*The request*: Going from the top of the data below, give again each line through the one containing "PI = math.pi", both ends kept.

*Given information*:
* * * * *

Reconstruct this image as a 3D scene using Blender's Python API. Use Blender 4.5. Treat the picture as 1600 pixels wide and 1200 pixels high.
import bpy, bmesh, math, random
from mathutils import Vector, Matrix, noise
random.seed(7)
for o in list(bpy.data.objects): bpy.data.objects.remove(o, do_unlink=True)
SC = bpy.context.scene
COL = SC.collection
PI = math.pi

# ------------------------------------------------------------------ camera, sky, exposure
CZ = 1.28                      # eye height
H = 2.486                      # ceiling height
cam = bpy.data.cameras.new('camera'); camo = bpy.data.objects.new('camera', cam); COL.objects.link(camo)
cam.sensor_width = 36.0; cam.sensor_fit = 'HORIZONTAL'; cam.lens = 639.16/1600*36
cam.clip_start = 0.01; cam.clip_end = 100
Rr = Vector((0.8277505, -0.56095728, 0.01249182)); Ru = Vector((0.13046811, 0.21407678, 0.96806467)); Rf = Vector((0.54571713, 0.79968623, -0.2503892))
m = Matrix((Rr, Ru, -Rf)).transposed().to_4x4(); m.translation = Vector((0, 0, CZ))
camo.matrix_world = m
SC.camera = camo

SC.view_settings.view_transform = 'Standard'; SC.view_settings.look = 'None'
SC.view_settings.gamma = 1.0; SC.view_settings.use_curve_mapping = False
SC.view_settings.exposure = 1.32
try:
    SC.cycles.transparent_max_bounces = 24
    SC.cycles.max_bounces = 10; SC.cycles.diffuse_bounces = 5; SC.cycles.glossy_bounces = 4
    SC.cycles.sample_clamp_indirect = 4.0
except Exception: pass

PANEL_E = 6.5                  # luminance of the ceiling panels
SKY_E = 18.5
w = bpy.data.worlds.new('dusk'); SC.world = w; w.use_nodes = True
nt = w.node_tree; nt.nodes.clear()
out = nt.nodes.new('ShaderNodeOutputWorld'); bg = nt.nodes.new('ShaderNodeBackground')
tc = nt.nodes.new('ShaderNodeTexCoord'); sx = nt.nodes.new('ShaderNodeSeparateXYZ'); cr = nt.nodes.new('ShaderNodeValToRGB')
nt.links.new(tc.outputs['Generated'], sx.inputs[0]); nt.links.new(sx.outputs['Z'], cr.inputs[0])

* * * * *

*Finished answer*:
Reconstruct this image as a 3D scene using Blender's Python API. Use Blender 4.5. Treat the picture as 1600 pixels wide and 1200 pixels high.
import bpy, bmesh, math, random
from mathutils import Vector, Matrix, noise
random.seed(7)
for o in list(bpy.data.objects): bpy.data.objects.remove(o, do_unlink=True)
SC = bpy.context.scene
COL = SC.collection
PI = math.pi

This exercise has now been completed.